▸ **OBJECTIVE**
Restate the data word for word and leave the images out.

▸ **EXTRACTED DATA**

* begin *

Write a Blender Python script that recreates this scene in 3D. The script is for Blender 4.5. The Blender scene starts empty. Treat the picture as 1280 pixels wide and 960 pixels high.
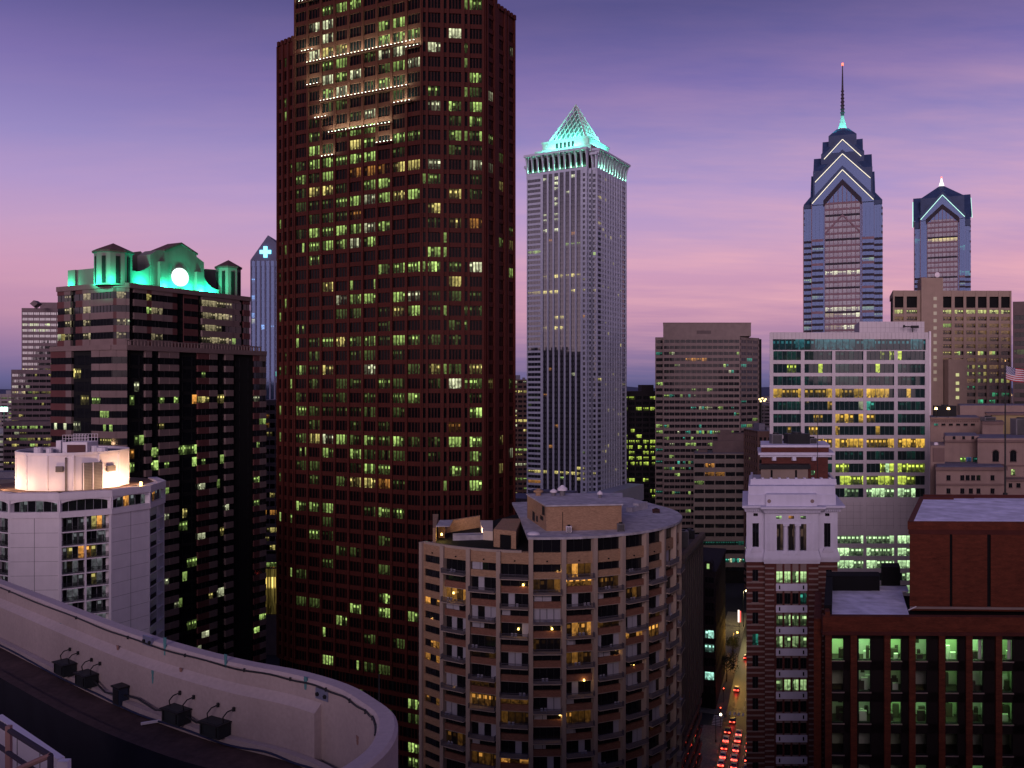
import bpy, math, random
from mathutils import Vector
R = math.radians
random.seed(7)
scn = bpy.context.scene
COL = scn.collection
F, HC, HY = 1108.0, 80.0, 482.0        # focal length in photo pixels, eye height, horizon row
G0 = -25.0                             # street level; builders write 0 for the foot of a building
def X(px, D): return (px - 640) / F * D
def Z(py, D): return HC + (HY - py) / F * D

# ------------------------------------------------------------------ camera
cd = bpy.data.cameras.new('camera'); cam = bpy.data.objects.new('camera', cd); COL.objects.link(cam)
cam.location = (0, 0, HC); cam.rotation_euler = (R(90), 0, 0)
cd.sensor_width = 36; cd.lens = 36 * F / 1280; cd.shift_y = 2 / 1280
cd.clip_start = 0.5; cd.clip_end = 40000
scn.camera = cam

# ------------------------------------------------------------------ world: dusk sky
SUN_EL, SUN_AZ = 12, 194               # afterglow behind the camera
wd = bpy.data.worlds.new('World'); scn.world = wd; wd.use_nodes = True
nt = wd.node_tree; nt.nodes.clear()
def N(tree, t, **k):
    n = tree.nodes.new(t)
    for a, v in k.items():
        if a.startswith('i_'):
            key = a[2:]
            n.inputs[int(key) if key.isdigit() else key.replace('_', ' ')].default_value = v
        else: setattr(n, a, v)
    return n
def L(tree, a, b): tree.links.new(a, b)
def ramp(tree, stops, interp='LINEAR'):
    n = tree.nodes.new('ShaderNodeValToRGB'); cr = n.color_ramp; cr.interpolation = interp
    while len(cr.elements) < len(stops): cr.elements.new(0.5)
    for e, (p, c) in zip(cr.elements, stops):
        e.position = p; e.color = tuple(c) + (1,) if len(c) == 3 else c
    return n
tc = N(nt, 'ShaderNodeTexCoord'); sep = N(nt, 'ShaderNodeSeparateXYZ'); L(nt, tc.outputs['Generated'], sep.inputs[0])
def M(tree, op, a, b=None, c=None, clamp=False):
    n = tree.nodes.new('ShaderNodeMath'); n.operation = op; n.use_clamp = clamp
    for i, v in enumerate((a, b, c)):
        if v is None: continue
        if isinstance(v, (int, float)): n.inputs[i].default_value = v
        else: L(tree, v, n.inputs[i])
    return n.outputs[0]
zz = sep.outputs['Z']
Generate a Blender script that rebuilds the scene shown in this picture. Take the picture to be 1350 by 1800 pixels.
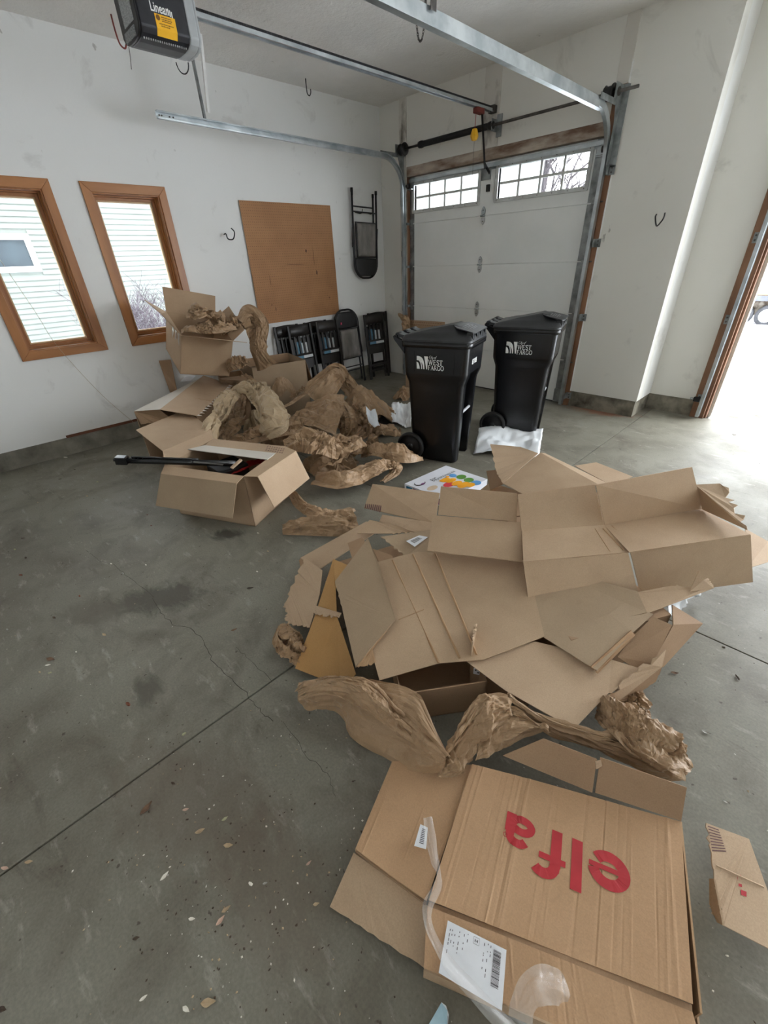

* end *

▸ **PROBLEM SOLUTION**
Write a Blender Python script that recreates this scene in 3D. The script is for Blender 4.5. The Blender scene starts empty. Treat the picture as 1280 pixels wide and 960 pixels high.
import bpy, math, random
from mathutils import Vector
R = math.radians
random.seed(7)
scn = bpy.context.scene
COL = scn.collection
F, HC, HY = 1108.0, 80.0, 482.0        # focal length in photo pixels, eye height, horizon row
G0 = -25.0                             # street level; builders write 0 for the foot of a building
def X(px, D): return (px - 640) / F * D
def Z(py, D): return HC + (HY - py) / F * D

# ------------------------------------------------------------------ camera
cd = bpy.data.cameras.new('camera'); cam = bpy.data.objects.new('camera', cd); COL.objects.link(cam)
cam.location = (0, 0, HC); cam.rotation_euler = (R(90), 0, 0)
cd.sensor_width = 36; cd.lens = 36 * F / 1280; cd.shift_y = 2 / 1280
cd.clip_start = 0.5; cd.clip_end = 40000
scn.camera = cam

# ------------------------------------------------------------------ world: dusk sky
SUN_EL, SUN_AZ = 12, 194               # afterglow behind the camera
wd = bpy.data.worlds.new('World'); scn.world = wd; wd.use_nodes = True
nt = wd.node_tree; nt.nodes.clear()
def N(tree, t, **k):
    n = tree.nodes.new(t)
    for a, v in k.items():
        if a.startswith('i_'):
            key = a[2:]
            n.inputs[int(key) if key.isdigit() else key.replace('_', ' ')].default_value = v
        else: setattr(n, a, v)
    return n
def L(tree, a, b): tree.links.new(a, b)
def ramp(tree, stops, interp='LINEAR'):
    n = tree.nodes.new('ShaderNodeValToRGB'); cr = n.color_ramp; cr.interpolation = interp
    while len(cr.elements) < len(stops): cr.elements.new(0.5)
    for e, (p, c) in zip(cr.elements, stops):
        e.position = p; e.color = tuple(c) + (1,) if len(c) == 3 else c
    return n
tc = N(nt, 'ShaderNodeTexCoord'); sep = N(nt, 'ShaderNodeSeparateXYZ'); L(nt, tc.outputs['Generated'], sep.inputs[0])
def M(tree, op, a, b=None, c=None, clamp=False):
    n = tree.nodes.new('ShaderNodeMath'); n.operation = op; n.use_clamp = clamp
    for i, v in enumerate((a, b, c)):
        if v is None: continue
        if isinstance(v, (int, float)): n.inputs[i].default_value = v
        else: L(tree, v, n.inputs[i])
    return n.outputs[0]
zz = sep.outputs['Z']
Generate a Blender script that rebuilds the scene shown in this picture. Take the picture to be 1350 by 1800 pixels.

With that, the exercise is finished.